Hit the jump for the run down of the three gaming nominees and the link to see Cnet’s full write up on the products and the entire Best of CES nominee list.

Nyko Wireless Nunchuck
The Nintendo Wii uses a wireless remote to begin with, but that remote still manages to use a cord half the time. Most Wii games use both the Wii Remote and the Wii Nunchuck, an analog stick peripheral that plugs into the base of the remote via a long cable. Nyko first cut the Wii cord with the Wireless Sensor Bar and is taking away yet another tether with the Wireless Nunchuck. The Nyko Wireless Nunchuck connects to the Wiimote via a little wireless dongle that clicks into the controller’s accessory jack.

Gateway FX7020
Gateway bowed two new gaming desktops at the show today, the high-end FX540, and the more modest FX7020. The former is an update to Gateway’s year-old customisable, semi-high-end Intel-based PCs. The FX7020 packages a quad-core AMD Phenom chip in to a relatively affordable $US 1,099 package. Gateway’s FX7020 represents the type of PC we expect to see a lot of in 2008: the $US 1,000 to $US 1,500 gamer that finally has the graphics horsepower to handle the newest 3D PC games.

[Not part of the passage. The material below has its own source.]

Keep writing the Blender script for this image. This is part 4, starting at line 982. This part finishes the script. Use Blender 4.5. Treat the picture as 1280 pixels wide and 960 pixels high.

Alienware’s Curved Display
Alienware put on what it termed a “technology statement” in Vegas tonight with the aptly named “curved display.” That’s its unofficial name. It also has no price yet, and no release date more specific than “second half of 2008.” What we can tell you is that after the brief minute or so we spent with this monitor, we think high-end PC gamers are going to be excited for it. The specifics are that it’s a rear-projection DLP screen that can run at a resolution of 2,880×900 pixels (wider than a 30-inch LCD, but not quite as tall).